Kubuntu 14.10 - poszukuje opinni

 

Nie jest to do końca optymalna forma weryfikacji. Jak zostało wspomniane wyżej - ciężko będzie sprawdzić własnościowe sterowniki chociażby. Może być też przypadek (miałem takowy), że wersja LiveCD (ogólnie system) będzie się wieszać przez buga, który jest już dawno naprawiony - ale trzeba system zainstalować i dociągnąć aktualizacje, ponieważ LiveCD to zamrożona wersja systemu, gdzie ten bug jeszcze był. Takie niuansiki :slight_smile:

 

EDIT:

 

Co do samego Kubuntu 14.10 - niespodzianek nie widziałem, testowałem przez jakiś czas.

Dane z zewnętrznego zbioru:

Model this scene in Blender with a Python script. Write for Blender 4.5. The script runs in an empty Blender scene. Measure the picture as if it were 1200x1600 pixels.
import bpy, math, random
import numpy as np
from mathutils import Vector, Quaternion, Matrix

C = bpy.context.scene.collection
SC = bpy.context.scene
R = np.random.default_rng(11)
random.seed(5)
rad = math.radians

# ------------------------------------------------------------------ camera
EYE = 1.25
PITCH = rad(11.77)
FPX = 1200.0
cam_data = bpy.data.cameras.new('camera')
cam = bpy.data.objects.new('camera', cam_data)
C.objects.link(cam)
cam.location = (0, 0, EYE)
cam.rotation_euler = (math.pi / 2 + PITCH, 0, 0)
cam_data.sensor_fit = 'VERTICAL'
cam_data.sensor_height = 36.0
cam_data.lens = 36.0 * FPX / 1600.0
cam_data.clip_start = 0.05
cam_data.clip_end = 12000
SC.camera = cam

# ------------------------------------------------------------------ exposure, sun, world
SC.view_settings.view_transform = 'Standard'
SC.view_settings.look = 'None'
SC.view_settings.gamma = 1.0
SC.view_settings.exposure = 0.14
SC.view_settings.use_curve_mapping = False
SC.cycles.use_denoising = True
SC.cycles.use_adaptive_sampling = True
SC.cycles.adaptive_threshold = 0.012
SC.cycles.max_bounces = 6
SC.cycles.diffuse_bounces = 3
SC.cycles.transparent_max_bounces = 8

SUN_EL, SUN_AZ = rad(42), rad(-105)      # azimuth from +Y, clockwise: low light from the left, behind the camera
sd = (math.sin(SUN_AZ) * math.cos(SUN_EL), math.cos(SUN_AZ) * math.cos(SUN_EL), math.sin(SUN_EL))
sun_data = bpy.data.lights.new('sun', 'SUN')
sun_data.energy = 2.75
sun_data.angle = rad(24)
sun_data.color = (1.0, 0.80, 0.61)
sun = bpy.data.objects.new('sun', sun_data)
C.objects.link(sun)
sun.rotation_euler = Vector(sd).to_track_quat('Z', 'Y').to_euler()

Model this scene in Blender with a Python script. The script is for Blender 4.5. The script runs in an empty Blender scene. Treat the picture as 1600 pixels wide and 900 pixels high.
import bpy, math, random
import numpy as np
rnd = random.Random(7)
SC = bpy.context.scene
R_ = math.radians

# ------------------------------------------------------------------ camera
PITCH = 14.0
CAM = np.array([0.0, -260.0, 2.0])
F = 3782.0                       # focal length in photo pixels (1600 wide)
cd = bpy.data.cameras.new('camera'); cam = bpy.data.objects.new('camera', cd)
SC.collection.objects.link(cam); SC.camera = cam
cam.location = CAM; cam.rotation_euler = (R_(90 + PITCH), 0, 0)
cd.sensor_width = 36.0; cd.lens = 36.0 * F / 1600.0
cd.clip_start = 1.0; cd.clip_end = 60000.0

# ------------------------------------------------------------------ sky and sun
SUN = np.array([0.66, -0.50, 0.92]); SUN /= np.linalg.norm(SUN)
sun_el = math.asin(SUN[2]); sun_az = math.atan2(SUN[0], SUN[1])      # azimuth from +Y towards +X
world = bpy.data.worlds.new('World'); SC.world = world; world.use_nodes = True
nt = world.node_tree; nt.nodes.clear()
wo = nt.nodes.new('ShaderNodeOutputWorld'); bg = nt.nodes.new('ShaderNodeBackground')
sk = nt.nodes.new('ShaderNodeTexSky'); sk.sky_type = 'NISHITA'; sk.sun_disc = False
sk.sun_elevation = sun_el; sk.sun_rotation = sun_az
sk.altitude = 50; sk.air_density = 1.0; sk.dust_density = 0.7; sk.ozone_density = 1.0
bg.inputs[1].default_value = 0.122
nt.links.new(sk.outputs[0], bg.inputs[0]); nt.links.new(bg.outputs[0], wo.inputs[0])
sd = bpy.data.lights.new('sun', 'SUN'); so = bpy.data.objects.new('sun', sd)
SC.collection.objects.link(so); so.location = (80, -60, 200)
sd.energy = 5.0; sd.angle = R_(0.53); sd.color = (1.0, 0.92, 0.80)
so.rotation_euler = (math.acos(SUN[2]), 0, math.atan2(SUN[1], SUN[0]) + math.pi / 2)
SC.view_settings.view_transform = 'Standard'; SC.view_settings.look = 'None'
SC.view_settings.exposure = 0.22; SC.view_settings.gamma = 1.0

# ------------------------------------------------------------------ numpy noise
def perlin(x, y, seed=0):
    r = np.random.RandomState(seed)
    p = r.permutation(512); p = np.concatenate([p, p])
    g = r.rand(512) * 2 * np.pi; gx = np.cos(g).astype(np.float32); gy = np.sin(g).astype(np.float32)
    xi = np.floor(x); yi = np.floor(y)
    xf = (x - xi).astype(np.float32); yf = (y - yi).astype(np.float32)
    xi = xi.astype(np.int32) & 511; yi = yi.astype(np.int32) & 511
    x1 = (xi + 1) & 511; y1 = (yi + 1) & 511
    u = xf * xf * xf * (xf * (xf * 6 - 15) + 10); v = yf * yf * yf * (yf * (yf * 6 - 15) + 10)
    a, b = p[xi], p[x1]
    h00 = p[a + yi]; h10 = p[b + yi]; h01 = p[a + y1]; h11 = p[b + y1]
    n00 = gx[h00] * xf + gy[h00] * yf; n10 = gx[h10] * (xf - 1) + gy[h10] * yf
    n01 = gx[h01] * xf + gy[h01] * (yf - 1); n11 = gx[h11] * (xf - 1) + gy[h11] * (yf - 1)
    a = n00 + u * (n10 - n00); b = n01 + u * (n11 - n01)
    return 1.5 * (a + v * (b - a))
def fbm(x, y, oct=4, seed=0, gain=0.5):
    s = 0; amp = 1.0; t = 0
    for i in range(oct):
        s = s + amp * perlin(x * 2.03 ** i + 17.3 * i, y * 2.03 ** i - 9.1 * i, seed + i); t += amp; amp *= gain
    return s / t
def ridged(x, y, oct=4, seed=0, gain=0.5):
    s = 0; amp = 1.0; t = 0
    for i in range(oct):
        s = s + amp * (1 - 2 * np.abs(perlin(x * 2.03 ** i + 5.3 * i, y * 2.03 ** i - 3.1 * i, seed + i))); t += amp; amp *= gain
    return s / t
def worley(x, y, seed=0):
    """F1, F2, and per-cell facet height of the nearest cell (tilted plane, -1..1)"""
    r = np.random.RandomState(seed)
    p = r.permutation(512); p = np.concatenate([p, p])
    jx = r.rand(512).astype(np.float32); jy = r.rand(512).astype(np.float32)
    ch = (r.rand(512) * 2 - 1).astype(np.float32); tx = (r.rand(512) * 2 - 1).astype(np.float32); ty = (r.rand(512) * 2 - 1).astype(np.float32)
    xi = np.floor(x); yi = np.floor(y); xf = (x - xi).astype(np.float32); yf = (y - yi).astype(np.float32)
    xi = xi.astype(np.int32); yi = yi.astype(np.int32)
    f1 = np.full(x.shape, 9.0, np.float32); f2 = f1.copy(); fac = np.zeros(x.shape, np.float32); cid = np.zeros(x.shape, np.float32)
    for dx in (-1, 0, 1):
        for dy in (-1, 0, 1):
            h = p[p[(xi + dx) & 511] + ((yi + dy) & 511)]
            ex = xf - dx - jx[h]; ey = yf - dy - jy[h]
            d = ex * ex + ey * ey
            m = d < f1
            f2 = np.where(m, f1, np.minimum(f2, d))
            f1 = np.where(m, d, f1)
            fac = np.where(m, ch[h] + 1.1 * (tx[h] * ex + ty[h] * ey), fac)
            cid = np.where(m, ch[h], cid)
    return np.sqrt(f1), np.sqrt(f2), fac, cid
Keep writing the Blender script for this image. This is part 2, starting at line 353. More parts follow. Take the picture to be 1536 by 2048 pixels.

Dla mnie to było wydanie jak wydanie - ot, działa :slight_smile: W wersje z krótkim wsparciem raczej bym się jednak nie bawił - za parę miesięcy będzie obgryzanie paznokci: przeżyje aktualizację przez sieć czy nie, a może lepiej zainstalować na czysto, lub może lepiej nie tykać wcale? :wink: Jeśli potrzebowałbym nowszego kernela, a nigdzie gotowej paczki bym nie znalazł (wziąłbym z nowszego Ubu) - to skompilowałbym, zrobił paczkę i tyle, po czym używał tak długo, aż nowsze nie wpadnie do repo :wink:

Bierz Debiana z KDE. Lepszy, stabilny, szybki, bezpieczny.